Aim of the task » From the line containing "Write part 2" through the line containing "return vs, fs", retype each line exactly; include both end lines and nothing beyond them.

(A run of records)
※ ※ ※

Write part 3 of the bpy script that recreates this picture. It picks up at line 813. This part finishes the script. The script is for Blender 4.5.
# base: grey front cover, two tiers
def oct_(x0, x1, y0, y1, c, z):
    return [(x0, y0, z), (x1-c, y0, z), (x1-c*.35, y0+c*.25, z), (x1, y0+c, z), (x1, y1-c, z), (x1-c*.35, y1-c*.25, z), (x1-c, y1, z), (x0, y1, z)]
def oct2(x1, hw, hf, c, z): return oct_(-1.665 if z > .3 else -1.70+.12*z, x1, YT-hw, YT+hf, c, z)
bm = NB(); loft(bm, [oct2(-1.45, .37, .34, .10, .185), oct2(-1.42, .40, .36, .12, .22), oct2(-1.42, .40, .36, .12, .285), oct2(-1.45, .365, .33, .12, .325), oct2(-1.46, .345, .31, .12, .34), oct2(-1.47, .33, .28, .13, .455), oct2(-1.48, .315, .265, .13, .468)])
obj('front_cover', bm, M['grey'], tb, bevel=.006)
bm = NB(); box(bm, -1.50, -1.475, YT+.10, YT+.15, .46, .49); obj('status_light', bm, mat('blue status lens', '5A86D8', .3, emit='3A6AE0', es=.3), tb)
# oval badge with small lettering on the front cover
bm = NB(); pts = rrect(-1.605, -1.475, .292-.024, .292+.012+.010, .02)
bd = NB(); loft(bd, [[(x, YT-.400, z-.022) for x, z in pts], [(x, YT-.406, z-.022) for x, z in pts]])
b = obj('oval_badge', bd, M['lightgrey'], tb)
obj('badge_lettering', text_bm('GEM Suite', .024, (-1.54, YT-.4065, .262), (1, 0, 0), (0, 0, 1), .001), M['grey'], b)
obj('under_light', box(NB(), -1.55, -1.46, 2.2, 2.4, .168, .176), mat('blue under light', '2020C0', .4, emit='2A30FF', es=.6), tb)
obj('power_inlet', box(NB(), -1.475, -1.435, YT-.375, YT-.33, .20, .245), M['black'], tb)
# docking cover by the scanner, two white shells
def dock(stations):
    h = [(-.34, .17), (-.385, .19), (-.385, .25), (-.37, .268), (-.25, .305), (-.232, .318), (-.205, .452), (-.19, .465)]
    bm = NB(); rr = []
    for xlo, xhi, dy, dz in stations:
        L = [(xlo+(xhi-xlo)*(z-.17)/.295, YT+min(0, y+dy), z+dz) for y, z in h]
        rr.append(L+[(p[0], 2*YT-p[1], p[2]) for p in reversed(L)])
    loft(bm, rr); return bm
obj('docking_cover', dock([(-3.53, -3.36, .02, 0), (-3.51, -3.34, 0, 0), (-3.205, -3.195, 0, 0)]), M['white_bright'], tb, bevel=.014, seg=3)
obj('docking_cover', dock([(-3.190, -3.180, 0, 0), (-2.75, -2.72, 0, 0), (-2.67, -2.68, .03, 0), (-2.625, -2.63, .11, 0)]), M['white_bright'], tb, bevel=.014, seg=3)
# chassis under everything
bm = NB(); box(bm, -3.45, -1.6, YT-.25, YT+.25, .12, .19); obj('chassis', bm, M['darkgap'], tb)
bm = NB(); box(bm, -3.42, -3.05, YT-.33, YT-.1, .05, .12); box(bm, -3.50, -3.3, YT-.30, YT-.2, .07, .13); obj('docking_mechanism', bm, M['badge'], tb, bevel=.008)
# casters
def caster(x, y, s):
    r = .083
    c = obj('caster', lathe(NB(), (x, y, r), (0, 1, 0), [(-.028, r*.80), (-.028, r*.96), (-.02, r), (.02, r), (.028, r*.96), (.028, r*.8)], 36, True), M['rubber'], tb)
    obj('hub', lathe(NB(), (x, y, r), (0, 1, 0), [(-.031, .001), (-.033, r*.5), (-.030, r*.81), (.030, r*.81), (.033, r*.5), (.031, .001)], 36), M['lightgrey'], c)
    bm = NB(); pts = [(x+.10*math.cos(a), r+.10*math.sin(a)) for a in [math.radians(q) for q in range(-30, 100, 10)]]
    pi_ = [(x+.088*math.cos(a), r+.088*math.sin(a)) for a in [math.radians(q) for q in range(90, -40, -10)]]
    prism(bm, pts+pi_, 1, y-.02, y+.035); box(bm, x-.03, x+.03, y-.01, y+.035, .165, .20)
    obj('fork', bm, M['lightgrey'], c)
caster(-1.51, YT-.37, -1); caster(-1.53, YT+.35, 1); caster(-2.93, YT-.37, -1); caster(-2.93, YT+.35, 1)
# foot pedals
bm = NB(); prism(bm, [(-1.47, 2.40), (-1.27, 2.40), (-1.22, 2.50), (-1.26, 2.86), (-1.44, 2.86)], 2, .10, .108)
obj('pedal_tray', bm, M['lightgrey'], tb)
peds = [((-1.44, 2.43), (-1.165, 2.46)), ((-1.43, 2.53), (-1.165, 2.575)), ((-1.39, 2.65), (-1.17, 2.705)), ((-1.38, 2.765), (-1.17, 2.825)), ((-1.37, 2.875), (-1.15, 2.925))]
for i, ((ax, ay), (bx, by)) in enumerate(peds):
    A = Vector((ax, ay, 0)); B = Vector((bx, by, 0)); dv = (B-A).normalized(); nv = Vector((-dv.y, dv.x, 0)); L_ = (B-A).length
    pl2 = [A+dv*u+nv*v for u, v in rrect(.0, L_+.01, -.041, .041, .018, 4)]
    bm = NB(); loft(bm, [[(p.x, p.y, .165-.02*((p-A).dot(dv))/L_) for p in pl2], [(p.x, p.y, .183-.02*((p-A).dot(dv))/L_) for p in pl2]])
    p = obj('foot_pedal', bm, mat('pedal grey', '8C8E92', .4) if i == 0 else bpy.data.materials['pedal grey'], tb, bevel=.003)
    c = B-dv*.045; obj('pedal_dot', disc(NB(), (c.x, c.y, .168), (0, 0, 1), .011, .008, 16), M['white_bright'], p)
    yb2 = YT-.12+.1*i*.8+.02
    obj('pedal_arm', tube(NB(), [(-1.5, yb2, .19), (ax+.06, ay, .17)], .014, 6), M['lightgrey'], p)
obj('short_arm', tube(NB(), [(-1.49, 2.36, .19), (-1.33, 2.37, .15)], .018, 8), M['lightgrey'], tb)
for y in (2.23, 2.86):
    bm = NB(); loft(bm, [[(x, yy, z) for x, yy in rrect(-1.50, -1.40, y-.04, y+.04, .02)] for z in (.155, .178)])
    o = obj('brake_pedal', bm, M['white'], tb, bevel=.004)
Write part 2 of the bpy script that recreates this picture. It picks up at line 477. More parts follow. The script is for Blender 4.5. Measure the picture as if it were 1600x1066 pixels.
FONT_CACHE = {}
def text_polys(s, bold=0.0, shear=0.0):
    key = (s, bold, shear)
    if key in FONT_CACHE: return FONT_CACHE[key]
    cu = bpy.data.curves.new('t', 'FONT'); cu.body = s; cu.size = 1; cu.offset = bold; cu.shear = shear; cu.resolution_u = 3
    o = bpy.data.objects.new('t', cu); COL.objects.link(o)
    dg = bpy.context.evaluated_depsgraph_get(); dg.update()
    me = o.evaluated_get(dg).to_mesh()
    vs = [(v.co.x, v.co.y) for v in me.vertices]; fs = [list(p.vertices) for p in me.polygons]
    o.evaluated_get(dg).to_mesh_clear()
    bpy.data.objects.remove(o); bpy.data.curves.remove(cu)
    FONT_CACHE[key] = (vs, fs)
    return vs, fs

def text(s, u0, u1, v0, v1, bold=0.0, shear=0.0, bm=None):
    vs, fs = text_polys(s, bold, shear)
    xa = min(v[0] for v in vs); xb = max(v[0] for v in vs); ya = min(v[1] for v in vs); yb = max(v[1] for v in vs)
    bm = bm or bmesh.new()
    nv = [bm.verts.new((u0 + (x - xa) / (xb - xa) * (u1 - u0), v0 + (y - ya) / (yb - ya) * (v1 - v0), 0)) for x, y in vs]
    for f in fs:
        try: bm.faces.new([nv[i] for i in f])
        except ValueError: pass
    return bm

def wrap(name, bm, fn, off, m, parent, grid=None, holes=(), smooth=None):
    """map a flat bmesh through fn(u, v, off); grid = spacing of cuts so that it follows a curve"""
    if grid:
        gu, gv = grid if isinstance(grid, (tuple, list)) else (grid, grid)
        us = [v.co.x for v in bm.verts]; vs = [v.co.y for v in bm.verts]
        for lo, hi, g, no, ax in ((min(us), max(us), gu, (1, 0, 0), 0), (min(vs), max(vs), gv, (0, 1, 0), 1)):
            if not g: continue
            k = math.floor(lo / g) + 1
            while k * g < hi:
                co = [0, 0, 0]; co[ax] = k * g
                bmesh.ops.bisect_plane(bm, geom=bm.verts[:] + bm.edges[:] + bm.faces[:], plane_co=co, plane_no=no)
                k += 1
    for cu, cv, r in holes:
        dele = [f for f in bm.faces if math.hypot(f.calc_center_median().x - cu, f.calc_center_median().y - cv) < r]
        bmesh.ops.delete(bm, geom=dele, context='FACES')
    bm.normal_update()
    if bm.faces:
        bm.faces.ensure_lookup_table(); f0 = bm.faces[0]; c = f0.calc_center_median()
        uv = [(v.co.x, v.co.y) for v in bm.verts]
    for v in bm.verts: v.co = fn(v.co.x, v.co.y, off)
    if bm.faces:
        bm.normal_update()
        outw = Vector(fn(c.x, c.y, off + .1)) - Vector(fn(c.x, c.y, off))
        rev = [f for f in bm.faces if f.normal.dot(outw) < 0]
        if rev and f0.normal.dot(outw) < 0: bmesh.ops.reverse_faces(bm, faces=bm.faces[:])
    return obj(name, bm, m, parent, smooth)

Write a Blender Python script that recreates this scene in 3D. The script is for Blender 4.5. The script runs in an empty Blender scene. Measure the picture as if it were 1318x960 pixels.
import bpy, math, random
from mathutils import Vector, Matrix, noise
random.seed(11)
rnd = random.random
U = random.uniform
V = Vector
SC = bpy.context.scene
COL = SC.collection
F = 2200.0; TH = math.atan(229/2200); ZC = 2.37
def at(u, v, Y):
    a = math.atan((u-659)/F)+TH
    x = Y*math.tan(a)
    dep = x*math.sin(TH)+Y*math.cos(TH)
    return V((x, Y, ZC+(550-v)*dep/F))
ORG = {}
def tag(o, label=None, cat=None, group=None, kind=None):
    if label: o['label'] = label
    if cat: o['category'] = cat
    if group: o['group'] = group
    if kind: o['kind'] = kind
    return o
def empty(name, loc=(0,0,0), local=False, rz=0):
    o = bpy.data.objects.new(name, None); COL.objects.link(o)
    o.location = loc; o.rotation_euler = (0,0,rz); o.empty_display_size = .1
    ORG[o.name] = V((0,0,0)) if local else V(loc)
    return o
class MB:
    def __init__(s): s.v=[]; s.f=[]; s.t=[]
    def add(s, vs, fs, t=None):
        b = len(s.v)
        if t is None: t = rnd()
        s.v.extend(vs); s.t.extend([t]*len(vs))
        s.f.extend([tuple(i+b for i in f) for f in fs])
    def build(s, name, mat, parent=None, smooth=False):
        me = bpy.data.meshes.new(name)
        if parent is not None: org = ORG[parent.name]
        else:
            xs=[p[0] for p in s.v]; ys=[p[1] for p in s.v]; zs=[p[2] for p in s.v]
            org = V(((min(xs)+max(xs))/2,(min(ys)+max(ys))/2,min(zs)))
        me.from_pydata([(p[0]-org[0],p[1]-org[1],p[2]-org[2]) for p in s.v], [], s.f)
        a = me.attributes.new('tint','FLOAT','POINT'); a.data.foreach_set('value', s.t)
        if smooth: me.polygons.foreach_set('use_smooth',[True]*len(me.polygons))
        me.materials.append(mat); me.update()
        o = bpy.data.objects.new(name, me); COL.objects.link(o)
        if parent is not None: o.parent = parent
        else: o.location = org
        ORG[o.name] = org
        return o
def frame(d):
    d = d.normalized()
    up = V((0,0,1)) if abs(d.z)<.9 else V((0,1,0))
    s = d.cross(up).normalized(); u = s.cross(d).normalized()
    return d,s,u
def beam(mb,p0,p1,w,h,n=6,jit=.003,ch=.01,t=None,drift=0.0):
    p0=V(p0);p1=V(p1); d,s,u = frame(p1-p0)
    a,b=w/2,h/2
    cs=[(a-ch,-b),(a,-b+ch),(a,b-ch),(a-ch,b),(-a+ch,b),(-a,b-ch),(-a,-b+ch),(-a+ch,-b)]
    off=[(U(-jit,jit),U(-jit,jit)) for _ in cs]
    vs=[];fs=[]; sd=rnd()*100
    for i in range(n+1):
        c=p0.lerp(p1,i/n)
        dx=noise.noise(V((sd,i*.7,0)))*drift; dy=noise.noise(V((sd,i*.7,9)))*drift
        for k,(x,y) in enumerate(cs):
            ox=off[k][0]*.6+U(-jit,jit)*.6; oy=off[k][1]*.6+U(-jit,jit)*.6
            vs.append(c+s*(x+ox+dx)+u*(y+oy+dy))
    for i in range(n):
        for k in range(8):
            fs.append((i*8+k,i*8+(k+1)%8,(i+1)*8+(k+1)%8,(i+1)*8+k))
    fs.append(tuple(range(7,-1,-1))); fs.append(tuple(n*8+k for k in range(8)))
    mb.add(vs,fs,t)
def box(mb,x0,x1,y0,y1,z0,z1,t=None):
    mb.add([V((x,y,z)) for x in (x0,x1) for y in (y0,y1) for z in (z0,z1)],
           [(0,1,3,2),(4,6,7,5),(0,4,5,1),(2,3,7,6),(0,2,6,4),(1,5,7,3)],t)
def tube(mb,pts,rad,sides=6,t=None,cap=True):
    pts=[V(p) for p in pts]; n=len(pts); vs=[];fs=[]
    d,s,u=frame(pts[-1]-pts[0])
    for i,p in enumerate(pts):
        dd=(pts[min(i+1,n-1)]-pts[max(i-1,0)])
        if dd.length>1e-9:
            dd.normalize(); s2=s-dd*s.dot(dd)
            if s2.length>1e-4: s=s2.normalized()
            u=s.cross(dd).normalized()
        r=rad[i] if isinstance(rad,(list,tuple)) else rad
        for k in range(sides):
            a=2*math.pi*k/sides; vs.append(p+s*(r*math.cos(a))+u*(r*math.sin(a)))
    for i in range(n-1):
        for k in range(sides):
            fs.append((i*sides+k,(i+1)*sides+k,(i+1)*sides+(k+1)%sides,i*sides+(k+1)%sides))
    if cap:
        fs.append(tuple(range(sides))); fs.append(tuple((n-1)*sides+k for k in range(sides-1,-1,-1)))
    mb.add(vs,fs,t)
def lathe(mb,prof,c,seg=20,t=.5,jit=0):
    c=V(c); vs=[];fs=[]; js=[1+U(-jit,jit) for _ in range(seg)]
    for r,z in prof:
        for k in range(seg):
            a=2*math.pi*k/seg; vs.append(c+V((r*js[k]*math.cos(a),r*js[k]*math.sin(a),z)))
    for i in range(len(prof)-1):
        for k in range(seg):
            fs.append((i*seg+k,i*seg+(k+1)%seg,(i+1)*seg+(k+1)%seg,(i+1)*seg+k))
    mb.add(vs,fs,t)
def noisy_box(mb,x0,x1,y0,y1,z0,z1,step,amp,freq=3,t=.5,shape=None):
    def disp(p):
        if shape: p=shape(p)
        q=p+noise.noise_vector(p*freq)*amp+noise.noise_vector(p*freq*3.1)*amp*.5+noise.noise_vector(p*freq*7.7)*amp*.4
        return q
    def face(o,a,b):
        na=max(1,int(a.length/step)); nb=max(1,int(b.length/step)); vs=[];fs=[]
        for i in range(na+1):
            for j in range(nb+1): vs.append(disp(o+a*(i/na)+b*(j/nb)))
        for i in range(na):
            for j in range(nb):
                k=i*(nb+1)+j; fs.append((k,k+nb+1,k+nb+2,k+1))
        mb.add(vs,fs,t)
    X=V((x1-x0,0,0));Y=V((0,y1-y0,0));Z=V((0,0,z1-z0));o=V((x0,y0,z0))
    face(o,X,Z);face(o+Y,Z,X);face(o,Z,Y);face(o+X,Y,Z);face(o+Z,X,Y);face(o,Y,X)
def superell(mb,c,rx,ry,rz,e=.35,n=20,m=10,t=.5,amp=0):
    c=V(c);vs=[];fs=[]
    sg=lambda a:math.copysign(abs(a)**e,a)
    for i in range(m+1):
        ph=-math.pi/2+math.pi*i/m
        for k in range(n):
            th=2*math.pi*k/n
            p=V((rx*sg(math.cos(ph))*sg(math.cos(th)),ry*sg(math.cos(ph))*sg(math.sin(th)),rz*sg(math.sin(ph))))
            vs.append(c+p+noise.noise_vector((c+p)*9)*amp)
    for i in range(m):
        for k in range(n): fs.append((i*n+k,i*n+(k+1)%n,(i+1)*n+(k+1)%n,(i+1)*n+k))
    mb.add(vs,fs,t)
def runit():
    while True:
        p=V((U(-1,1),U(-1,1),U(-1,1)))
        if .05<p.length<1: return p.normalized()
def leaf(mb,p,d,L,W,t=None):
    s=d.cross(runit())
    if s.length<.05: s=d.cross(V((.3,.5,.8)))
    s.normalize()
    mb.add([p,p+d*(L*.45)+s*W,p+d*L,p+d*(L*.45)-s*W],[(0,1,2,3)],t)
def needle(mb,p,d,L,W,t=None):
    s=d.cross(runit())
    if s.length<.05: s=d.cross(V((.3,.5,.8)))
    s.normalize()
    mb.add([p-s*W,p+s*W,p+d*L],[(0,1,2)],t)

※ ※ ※

Solution for this problem »
Write part 2 of the bpy script that recreates this picture. It picks up at line 477. More parts follow. The script is for Blender 4.5. Measure the picture as if it were 1600x1066 pixels.
FONT_CACHE = {}
def text_polys(s, bold=0.0, shear=0.0):
    key = (s, bold, shear)
    if key in FONT_CACHE: return FONT_CACHE[key]
    cu = bpy.data.curves.new('t', 'FONT'); cu.body = s; cu.size = 1; cu.offset = bold; cu.shear = shear; cu.resolution_u = 3
    o = bpy.data.objects.new('t', cu); COL.objects.link(o)
    dg = bpy.context.evaluated_depsgraph_get(); dg.update()
    me = o.evaluated_get(dg).to_mesh()
    vs = [(v.co.x, v.co.y) for v in me.vertices]; fs = [list(p.vertices) for p in me.polygons]
    o.evaluated_get(dg).to_mesh_clear()
    bpy.data.objects.remove(o); bpy.data.curves.remove(cu)
    FONT_CACHE[key] = (vs, fs)
    return vs, fs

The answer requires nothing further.